Tenho ficado impressionado, nos shows a que venho assistindo, com a quantidade cada vez maior de quadradinhos luminosos na platéia. Também me admira o tempo em que esses quadradinhos permanecem erguidos ao longo do show como se os donos dessas máquinas quisessem por à prova o poder dos seus tríceps. A primeira vez em que isso me incomodou foi no show da Alanis Morissette em que um bendito atrapalhou minha visão com uma camera que permaneceu avidamente estendida quase todo o show como se a qualidade do próximo DVD da cantora dependesse só dele. O que leva uma pessoa a gastar mais de duzentos reais num ingresso para assistir a um show inteiro através de uma telinha de 5 polegadas? Pior: para se ter um arquivo de vídeo que quase sempre nunca mais será visto novamente?
Recentemente percebi uma outra coisa ainda mais triste: foi no show da Beyoncé, onde as centenas de quadradinhos luminosos prejudicaram a relação da cantora com a sua platéia. Claro, porque um cinegrafista não pode dançar, cantar, nem pular.
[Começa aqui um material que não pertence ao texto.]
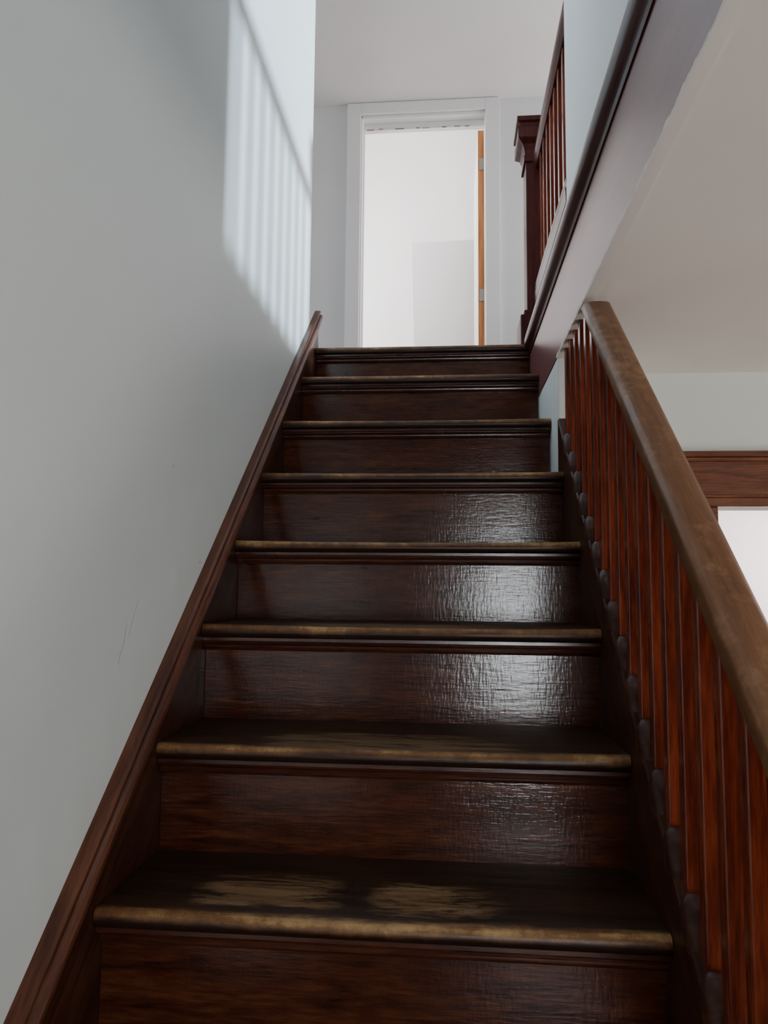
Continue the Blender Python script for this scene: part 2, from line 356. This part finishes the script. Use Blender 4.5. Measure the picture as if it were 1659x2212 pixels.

Pensei: a que ponto chegamos. Um show desse porte com uma platéia mais preocupada em registrar do que em curtir aquele momento único.
Somos tão regidos pelos nossos gadgets que por vezes perdemos nosso senso crítico acerca do nosso comportamento e das oportunidades que perdemos diante de tantas facilidades proporcionadas pelo mundo digital. Não sou um xiita anti-tecnologia e não aplaudi aquela cena de “As invasões bárbaras” em que Sébastien atira um celular numa fogueira (não nego, porém que, naquele contexto senti um certo alívio). Até porque quem me conhece sabe que eu sou uma árvore de Natal digital: mp3, smartphone, netbook… Trata-se de como podemos dominar as coisas e não sermos dominado por elas. Seria ignorância da minha parte dizer, como muitos fazem, que “antigamente ninguém precisava disso” porque antigamente ninguém precisava de escova de dente e papel higiênico e nem por isso gostaria de abrir mão dessas coisas só por isso. A tecnologia está aí mesmo para facilitar a nossa vida. No entanto, impõe-se ao homem moderno o desafio de dizer às coisas suas reais funções e não o contrário. Hoje em dia produtos são lançados no mercado para só posteriormente se descobrir para que servem.
Há tanto o que se tocar, provar, cheirar no mundo além das (maravilhosas) experiências que se pode ter diante de um monitor de 19″. Se eu tivesse R$750,00 para ver a Beyoncé de pertinho, certamente preferiria experimentá-la in natura a vê-la como uma soma de pixels em 5 polegadas.